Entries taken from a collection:
>>

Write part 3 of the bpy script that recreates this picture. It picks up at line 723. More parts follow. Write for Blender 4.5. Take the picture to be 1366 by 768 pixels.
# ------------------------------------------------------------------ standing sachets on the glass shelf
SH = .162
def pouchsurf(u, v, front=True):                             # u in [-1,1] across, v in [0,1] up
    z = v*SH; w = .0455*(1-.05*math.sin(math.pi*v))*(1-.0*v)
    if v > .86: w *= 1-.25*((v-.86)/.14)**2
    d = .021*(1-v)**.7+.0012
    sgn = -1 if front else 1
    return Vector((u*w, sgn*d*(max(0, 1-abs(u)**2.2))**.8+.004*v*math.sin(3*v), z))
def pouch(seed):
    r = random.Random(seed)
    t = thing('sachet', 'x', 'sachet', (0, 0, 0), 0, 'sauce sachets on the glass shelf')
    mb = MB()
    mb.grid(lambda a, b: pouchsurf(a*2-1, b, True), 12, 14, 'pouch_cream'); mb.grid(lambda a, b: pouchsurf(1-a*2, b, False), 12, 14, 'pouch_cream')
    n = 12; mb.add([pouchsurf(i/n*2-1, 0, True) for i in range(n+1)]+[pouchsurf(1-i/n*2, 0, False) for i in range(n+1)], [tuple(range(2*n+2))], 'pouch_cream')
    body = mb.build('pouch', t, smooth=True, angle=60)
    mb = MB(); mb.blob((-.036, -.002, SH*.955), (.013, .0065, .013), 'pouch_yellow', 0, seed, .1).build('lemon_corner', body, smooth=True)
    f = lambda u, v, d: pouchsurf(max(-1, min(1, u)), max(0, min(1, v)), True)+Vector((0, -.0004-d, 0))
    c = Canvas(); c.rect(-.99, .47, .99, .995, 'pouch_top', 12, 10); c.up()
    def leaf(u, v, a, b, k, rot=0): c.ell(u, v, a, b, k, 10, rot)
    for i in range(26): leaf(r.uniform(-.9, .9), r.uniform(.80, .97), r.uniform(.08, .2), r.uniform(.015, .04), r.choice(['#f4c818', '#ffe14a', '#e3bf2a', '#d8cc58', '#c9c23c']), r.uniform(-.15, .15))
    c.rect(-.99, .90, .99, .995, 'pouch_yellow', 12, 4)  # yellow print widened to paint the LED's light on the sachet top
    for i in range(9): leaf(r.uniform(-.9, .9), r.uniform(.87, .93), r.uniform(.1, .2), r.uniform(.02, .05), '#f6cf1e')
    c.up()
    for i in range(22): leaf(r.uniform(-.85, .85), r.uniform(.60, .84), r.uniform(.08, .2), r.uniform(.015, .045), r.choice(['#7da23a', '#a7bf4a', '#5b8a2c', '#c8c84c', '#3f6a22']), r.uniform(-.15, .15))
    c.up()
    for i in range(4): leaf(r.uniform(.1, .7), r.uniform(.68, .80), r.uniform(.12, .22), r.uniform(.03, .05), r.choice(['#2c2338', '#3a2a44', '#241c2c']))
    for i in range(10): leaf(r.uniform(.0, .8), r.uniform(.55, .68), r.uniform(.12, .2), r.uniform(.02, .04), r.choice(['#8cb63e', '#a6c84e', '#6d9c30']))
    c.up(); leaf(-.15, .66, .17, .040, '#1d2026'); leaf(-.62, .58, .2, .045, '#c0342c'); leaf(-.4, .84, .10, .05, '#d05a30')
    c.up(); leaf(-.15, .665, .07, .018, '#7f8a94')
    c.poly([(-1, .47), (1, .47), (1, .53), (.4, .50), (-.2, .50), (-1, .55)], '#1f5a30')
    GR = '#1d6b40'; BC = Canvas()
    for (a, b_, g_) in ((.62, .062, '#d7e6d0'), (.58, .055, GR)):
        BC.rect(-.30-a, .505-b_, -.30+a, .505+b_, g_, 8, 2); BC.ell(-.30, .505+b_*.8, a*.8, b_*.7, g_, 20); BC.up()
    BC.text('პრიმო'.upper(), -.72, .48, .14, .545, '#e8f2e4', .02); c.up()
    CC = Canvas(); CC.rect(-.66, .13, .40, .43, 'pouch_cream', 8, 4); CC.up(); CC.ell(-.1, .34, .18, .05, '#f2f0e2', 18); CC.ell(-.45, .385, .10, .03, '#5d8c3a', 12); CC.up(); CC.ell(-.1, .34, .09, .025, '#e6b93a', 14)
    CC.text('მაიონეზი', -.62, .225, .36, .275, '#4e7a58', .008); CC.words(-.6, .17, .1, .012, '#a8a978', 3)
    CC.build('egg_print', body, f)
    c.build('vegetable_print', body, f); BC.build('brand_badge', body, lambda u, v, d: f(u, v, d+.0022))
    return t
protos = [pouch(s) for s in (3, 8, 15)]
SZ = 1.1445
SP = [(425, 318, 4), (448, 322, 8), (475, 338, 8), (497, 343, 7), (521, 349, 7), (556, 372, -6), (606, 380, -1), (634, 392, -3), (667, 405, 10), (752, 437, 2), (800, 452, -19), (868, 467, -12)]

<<
>>

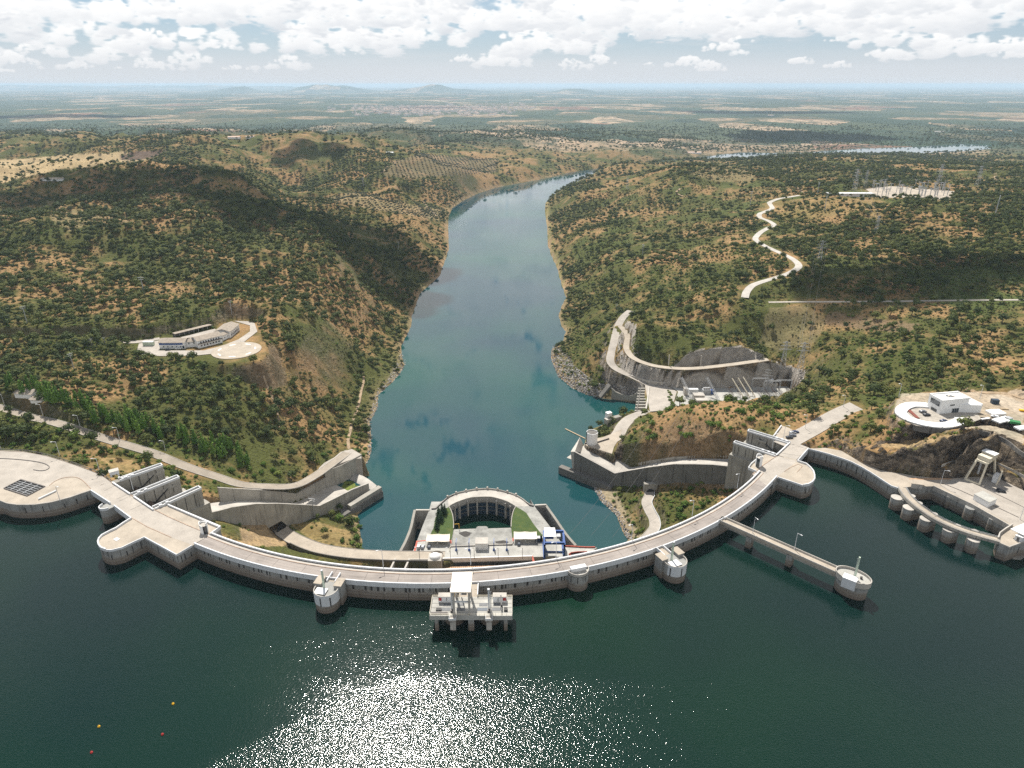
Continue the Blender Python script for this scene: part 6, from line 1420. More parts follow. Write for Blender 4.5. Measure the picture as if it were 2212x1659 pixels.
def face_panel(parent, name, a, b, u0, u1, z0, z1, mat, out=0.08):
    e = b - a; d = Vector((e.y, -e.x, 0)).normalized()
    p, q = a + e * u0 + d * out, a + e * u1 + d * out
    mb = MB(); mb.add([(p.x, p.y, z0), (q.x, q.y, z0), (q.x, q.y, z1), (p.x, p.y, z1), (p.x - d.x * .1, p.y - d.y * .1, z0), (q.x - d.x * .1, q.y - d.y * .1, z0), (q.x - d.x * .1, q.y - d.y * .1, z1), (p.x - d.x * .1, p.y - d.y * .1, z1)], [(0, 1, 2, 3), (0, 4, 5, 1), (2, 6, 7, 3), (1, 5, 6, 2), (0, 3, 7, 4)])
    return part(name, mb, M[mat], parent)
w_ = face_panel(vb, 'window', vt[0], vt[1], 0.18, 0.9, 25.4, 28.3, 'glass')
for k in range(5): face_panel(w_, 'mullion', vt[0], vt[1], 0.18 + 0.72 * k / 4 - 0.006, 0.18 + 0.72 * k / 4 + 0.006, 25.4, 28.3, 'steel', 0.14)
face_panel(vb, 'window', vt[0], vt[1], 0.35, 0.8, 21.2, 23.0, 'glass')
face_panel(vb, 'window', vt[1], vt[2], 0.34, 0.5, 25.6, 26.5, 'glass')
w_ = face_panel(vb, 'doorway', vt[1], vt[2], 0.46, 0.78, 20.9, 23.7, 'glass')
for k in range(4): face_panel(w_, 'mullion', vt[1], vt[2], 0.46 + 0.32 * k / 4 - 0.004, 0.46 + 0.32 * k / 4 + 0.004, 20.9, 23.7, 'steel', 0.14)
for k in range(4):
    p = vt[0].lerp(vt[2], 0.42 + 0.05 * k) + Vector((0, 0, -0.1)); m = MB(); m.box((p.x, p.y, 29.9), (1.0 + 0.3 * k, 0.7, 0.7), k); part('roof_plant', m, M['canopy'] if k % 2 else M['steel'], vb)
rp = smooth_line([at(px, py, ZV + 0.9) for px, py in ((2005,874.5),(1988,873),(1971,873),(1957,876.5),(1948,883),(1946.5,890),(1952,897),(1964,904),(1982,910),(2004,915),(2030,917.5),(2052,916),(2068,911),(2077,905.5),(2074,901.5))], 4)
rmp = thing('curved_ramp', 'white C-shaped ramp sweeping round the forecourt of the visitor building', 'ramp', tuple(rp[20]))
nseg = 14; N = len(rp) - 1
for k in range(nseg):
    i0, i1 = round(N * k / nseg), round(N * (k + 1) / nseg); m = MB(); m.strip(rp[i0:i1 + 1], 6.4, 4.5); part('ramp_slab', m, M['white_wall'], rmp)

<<

Choose all lines containing the string "Blender" and copy them out.

Write part 3 of the bpy script that recreates this picture. It picks up at line 723. More parts follow. Write for Blender 4.5. Take the picture to be 1366 by 768 pixels.
Continue the Blender Python script for this scene: part 6, from line 1420. More parts follow. Write for Blender 4.5. Measure the picture as if it were 2212x1659 pixels.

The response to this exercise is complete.